In this tutorial, we will step through performing a full technical 3rd-party assessment of a vendor to ensure they are a good fit for our business in terms of cybersecurity and IT operations.
Once the tool is up and you are authenticated you will see your existing 3rd-party recons in your dashboard. In this example, you can see that I've been quite active with recons spanning across many vendors, vulnerability disclosure programs and more.
Let's add a new Scout. Click on the PLUS (+) button and type in a name and a brief description. Both fields are optional but they are very useful to remind us what this test was for especially when you have more than 150 vendors as I do.
Next, we need to set up the brands and domains fields. The brand is one of many names the 3rd-party vendor associates with. This will be used for some fuzzy searches such as identifying their own 3rd-party vendor list, GitHub repositories for source-code storage and more. The domains field contains a number of associated domains. These domains will be searched to identify insecure publicly exposed web applications, insecure services, and publicly exposed databases.
You can also configure a schedule, in case you want to run this assessment continuously at predefined intervals and notification options such as email and slack channel URL. We will cover both of these later in this tutorial.
Notice we need very little information to get started.
Scout Executions
It is time to perform our first execution. Simply click on the Execute button. You will see a progress bar indicating the task progress through the various steps.
Each Scout Execution is a snapshot of the 3rd-party state at the time of the assessment. This is important because security regressions can occur randomly and while there might not be any interesting vulnerabilities today the situation could look significantly different tomorrow.
The test is completed and now we need to take a look at the results. Keep in mind that SecApps Scout comes with a number of automated features to warn you about some common misconfiguration and security issues such as identified compromised accounts, vulnerable software versions, etc. However, it is best to have a look at the relationship graph as well to get an overall sense of the 3rd-party security posture.
The questions that we need to ask ourselves are whether it feels that the 3rd-party did enough to secure their public assets. Can we spot misconfigured Jira, Confluence, Jenkins and other types of services? Do we see unprotected API endpoints? Can we find unprotected database services? All of this information is part of the graph.
In this example, we can see that our 3rd-party vendor has both GitHub and TravisCI accounts. Perhaps they are leaking credentials as part of their builds? It depends how far you want to push it.
A different part of the graph shows the various software types and versions currently in use. We can also see the most common HTTP response codes which could be indicative of abnormal behavior that should be flagged to our vendor.
In order to get more details about each individual node, simply click on the "Toggle Inspector" button from the toolbar.
For even deeper analysis you can select a number of nodes and open them (a process known as "Fork") into Recon for manual investigation and further transformations. Follow the GitHub Gist Recon tutorial to find out how to extract GitHub user Gists which could contain some sensitive details such as API keys, passwords and much more.
Pay attention to the screenshot above. The nodes that you can see are already compromised accounts for which there are passwords available on the DarkWeb.
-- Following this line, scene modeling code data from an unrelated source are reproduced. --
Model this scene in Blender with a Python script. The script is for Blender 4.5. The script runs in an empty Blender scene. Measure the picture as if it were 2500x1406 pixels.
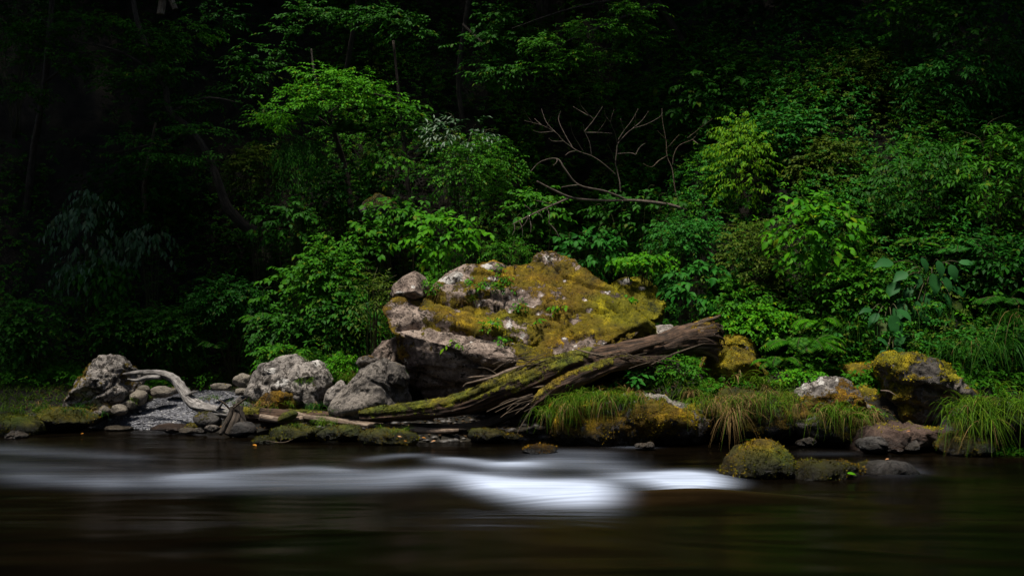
import bpy, bmesh, math, random
import numpy as np
from mathutils import Vector, Matrix

# ------------------------------------------------------------------ camera, sky, sun, exposure
SC = bpy.context.scene
COL = SC.collection
CAM_Z, F_PX = 1.13, 2430.0
PITCH = math.atan(127.0 / F_PX)
cam_d = bpy.data.cameras.new('camera')
cam = bpy.data.objects.new('camera', cam_d)
COL.objects.link(cam)
cam_d.lens = 36.0 * F_PX / 2500.0
cam_d.sensor_width = 36.0
cam_d.clip_end = 500
cam.location = (0, 0, CAM_Z)
cam.rotation_euler = (math.radians(90) + PITCH, 0, 0)
SC.camera = cam

SUN_DIR = Vector((-0.17, -0.23, 0.96)).normalized()      # towards the light
world = bpy.data.worlds.new('World')
SC.world = world
world.use_nodes = True
wn = world.node_tree
bg = wn.nodes['Background']
sky = wn.nodes.new('ShaderNodeTexSky')
sky.sky_type = 'NISHITA'
sky.sun_disc = False
sky.sun_elevation = math.asin(SUN_DIR.z)
sky.sun_rotation = math.atan2(SUN_DIR.x, SUN_DIR.y)
sky.dust_density = 2.0
wn.links.new(sky.outputs[0], bg.inputs[0])
bg.inputs[1].default_value = 0.055
sun_d = bpy.data.lights.new('sun', 'SUN')
sun_d.energy = 4.0
sun_d.angle = math.radians(9)
sun_d.color = (1.0, 0.95, 0.86)
sun = bpy.data.objects.new('sun', sun_d)
COL.objects.link(sun)
sun.rotation_euler = SUN_DIR.to_track_quat('Z', 'Y').to_euler()
SC.view_settings.view_transform = 'Standard'
SC.view_settings.look = 'None'
SC.view_settings.gamma = 1.0
SC.view_settings.use_curve_mapping = False
SC.view_settings.exposure = 1.0
SC.cycles.max_bounces = 5
SC.cycles.diffuse_bounces = 3
SC.cycles.glossy_bounces = 2
SC.cycles.transmission_bounces = 3

# ------------------------------------------------------------------ pixel <-> place
cp, sp_ = math.cos(PITCH), math.sin(PITCH)


def P(px, py, Y):
    """the point of the place that stands Y metres away on the line of sight through a pixel of the photograph"""
    x = (px - 1250.0) / F_PX
    u = -(py - 703.0) / F_PX
    dy, dz = cp - u * sp_, sp_ + u * cp
    return np.array((x / dy * Y, Y, CAM_Z + dz / dy * Y))


def proj(V):
    V = np.atleast_2d(V)
    y, z = V[:, 1], V[:, 2] - CAM_Z
    d = y * cp + z * sp_
    d = np.where(np.abs(d) < 1e-3, 1e-3, d)
    u = (-y * sp_ + z * cp) / d
    return 1250.0 + F_PX * V[:, 0] / d, 703.0 - F_PX * u


def px_len(n, Y):
    return n * Y / F_PX


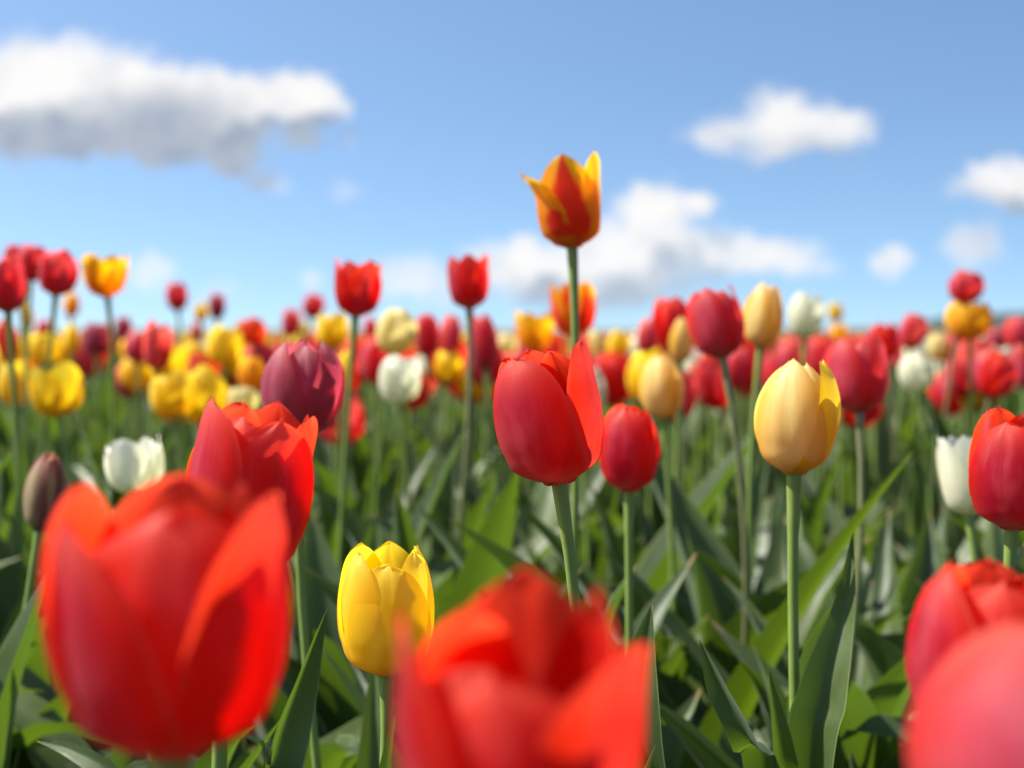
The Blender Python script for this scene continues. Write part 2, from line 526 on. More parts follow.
def merged_head(shape, var):
    vs, fs, us, o = [], [], [], 0
    for s in SHAPES[shape][var % len(SHAPES[shape])]:
        P, F, UV = petal_grid(**dict(s, nu=7, nv=9))
        vs.append(P); fs.append(F + o); us.append(UV); o += len(P)
    return mesh_from("flower_head", np.concatenate(vs), np.concatenate(fs), np.concatenate(us), [M['red']])


# ------------------------------------------------------------------ stems and leaves
def tube(points, radii, ns=10):
    pts = [Vector(p) for p in points]
    vs, uv = [], []
    for i, p in enumerate(pts):
        d = (pts[min(i + 1, len(pts) - 1)] - pts[max(i - 1, 0)]).normalized()
        a = d.cross(Vector((0, 1, 0))).normalized()
        b = d.cross(a)
        for j in range(ns):
            t = 2 * math.pi * j / ns
            vs.append(p + (a * math.cos(t) + b * math.sin(t)) * radii[i])
            uv.append((j / ns, i / len(pts)))
    fs = [(i * ns + j, i * ns + (j + 1) % ns, (i + 1) * ns + (j + 1) % ns, (i + 1) * ns + j) for i in range(len(pts) - 1) for j in range(ns)]
    return mesh_from("stem", [tuple(v) for v in vs], fs, uv, [STEM])


def stem_points(top, axis, base, n=14):
    """cubic from the ground to the head, arriving along the head's axis"""
    L = (top - base).length
    c1 = base + Vector((rng.uniform(-.03, .03), rng.uniform(-.02, .02), L * .4))
    c2 = top - axis * L * .35
    P = []
    for i in range(n):
        t = i / (n - 1)
        P.append(base * (1 - t)**3 + c1 * 3 * t * (1 - t)**2 + c2 * 3 * t * t * (1 - t) + top * t**3)
    return P


def ribbon(center, width, side, fold=.5, nu=9, twist=0.0, wave=0.0, seed=0):
    """leaf swept along centre points; side: direction across; fold: how strongly both halves rise"""
    rg = random.Random(seed)
    ph = rg.uniform(0, 6)
    C = [Vector(c) for c in center]
    # resample
    n = 26
    seg = len(C) - 1
    P, W = [], []
    for i in range(n):
        t = i / (n - 1) * seg
        k = min(int(t), seg - 1)
        f = t - k
        p0, p1, p2, p3 = C[max(k - 1, 0)], C[k], C[k + 1], C[min(k + 2, seg)]
        P.append(.5 * ((2 * p1) + (p2 - p0) * f + (2 * p0 - 5 * p1 + 4 * p2 - p3) * f * f + (3 * p1 - p0 - 3 * p2 + p3) * f**3))
        w0, w1, w2, w3 = width[max(k - 1, 0)], width[k], width[k + 1], width[min(k + 2, seg)]
        W.append(max(0.0, .5 * ((2 * w1) + (w2 - w0) * f + (2 * w0 - 5 * w1 + 4 * w2 - w3) * f * f + (3 * w1 - w0 - 3 * w2 + w3) * f**3)))
    side = Vector(side).normalized()
    vs, uv = [], []
    for i, p in enumerate(P):
        d = (P[min(i + 1, n - 1)] - P[max(i - 1, 0)]).normalized()
        s = (side - d * side.dot(d)).normalized()
        nn = s.cross(d).normalized()
        a = twist * i / (n - 1)
        s, nn = s * math.cos(a) + nn * math.sin(a), nn * math.cos(a) - s * math.sin(a)
        for j in range(nu):
            q = j / (nu - 1) * 2 - 1
            hw = W[i] / 2
            off = fold * hw * (abs(q) ** 1.3) + wave * hw * math.sin(i * .55 + ph + (2 if q > 0 else 0)) * abs(q) ** 2
            vs.append(tuple(p + s * (q * hw * (1 - .12 * fold)) + nn * off))
            uv.append(((q + 1) / 2, i / (n - 1)))
    return mesh_from("leaf", vs, grid_faces(nu, n), uv, [LEAF])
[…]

This, of course, is only here to demonstrate the risk and that particular 3rd-party has been notified and the risk remediated. Nevertheless, this is the kind of in-depth analysis we can perform to ensure that our business operates in a safe and secure environment.
Automation
While we can do a lot through manual efforts, when we deal with 200-300 vendors at the same time, it is best to automate as much as possible. Once the vendor is configured, all we have to do is turn on the SecApps Scout scheduling options. You can run tests daily, weekly on a monthly schedule. It is recommended to use either weekly or monthly but there are some circumstances, which may require daily snapshots as well. For example, you might want to monitor a vendor which is particularly sensitive and of a big risk to you and your business.
Once you define your schedule, you will receive a notification when change is detected, such as when new potentially vulnerable assets are identified. It is important to note that all of these tests are performed passively, without probing the 3rd-party's systems.
Conclusion
In this tutorial, we explored a method of performing technical 3rd-party risk assessments without relying on a questionnaire. While questionnaires should be still at the core of the process in order to satisfy audit requirements and various types of certification, at the end of the day what matters whether the 3rd-party you are dealing with is, in fact, secure and does not possess a risk to you and your business. The only way this can be done is to identify all 3rd-party assets and map them such that analysis can be performed visually and the relationship between different threat models can be established.
This process can be automated fully with the help of SecApps Scout.